We readjusted our team mission statement from “win the exciting trip to Woking” to “finish in the top half of the competition”.

But after the transfer windows opened, and we were able to trade away our sillier choices, we experienced something of a turnaround – culminating in our best-ever race score in Belgium and seeing us launched like a rocket into the heady heights of the top 4,000 players.

In Belgium, the results of which were not published until the team had gone through the motions of losing its appeal, we scored a new highest-ever points total of 408. This was largely thanks to our drivers Heidfeld and Hamilton getting themselves on the podium, plus respectable performances by Robert Kubica and Sebastian Vettel.

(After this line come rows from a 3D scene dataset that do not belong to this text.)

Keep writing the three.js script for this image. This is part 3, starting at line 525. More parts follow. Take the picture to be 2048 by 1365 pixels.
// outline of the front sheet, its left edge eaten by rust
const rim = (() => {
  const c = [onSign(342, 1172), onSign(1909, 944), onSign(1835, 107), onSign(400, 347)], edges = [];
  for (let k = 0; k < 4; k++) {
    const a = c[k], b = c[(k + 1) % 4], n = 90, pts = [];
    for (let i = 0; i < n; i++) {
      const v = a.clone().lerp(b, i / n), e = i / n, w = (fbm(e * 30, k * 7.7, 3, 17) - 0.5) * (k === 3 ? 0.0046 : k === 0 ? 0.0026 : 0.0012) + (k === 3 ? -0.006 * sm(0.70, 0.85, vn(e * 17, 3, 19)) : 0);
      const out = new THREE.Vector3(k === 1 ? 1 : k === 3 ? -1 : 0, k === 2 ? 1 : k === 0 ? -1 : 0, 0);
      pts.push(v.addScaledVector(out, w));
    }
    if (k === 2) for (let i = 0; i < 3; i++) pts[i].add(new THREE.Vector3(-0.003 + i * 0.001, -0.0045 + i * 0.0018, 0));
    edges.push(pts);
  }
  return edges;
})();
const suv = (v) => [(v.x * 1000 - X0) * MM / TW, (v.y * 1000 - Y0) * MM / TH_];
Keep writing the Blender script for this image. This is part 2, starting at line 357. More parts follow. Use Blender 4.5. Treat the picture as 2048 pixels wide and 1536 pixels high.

That left us with 4,933 points, or 4,497th out of 19,657 players, a gain of 942 places on our previous, post-Monza position. Well, colour us astounded. To put this in context, the top-scoring player in that race managed 461 points and the top score after Spa was on 5,712 points.

And so to Singapore, where we were expecting a pasting at the hands of all those players who had bought heavily into Ferrari. Only, because of the disgraceful decision to deploy the safety car at a time inconvenient to that team, and the subsequent humiliation of F1 because they didn’t score any points, it didn’t come.

Granted, our gains were considerably more modest than they had been at either Monza or Spa. But gains they still were.

Trulli’s retirement could have cost us dear – but decent performances from Hamilton, Heidfeld and Vettel saw us through, leaving us with a total of 365 points in a race where the top scorer picked up 416.

We go into Japan 3,814th out of 19,657 with 5,298 points (the leader currently has 6,078) – and secretly convinced that the only way is down.